The one exception to this is surface fishing, which I’ve done from time to time with some small success. In fact, the biggest guestimated carp I ever caught was bagged right at my feet on a day ticket water on floating crust - I’d seen them snorting about in the reeds and tackled up a rod for that very purpose. When one rose at my feet, took the crust and I struck, I don’t know which of us was more surprised.

Returning to a small lake in Sussex I’d had the foresight to visit Tesco’s and buy some Chum mixer. Took me long enough to find among all the other dried food (do dogs really need to eat fresh rabbit and country vegetables?) and in the end I had to buy an enormous BBQ briquettes-style bag. Still, they smelled good and pongy and I remembered the old trick for softening them for the hook when you’re in a hurry. Get a freezer bag, pour in the dried biscuits, boil a kettle, pour the water into the bag so it covers a single layer of biscuits at the bottom, then seal the bag and give it a good shake. By the time you get where you’re going they’ll be soft enough to hook.

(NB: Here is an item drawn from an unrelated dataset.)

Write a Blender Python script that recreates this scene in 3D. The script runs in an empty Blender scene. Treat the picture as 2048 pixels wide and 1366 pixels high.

So, the deal was this. Set up a float rod and fish maggots and corn for roach and rudd and periodically wander round one end of the lake in search of carp on the surface. I’d forgotten what fun this is, how frustrating and how extraordinary it is to stare a piece of water that has nothing in it, nothing at all, no sign of a carp - until in the next second there they are, singly, in pairs or occasionally in a line, like carriages in a train. These were beauties, too - dark and broad backed, silent and full of purpose. Two I disturbed as I walked out onto a wooden platform. They simply withdrew unhurriedly to the middle of the back bay and I never saw them again. Several smaller ones stayed in the rushes either side of the platform and were still there when I left, rooting excitedly among the reeds. In another swim, two fish cruised round the reeds and ended up at my feet. The bigger one drifted away as I lobbed the size six hook with two biscuits on it at his tail. The smaller one rose from the bottom, sucked in the bait and then spat it out again, far too quickly for the angler who was just standing there with his mouth open.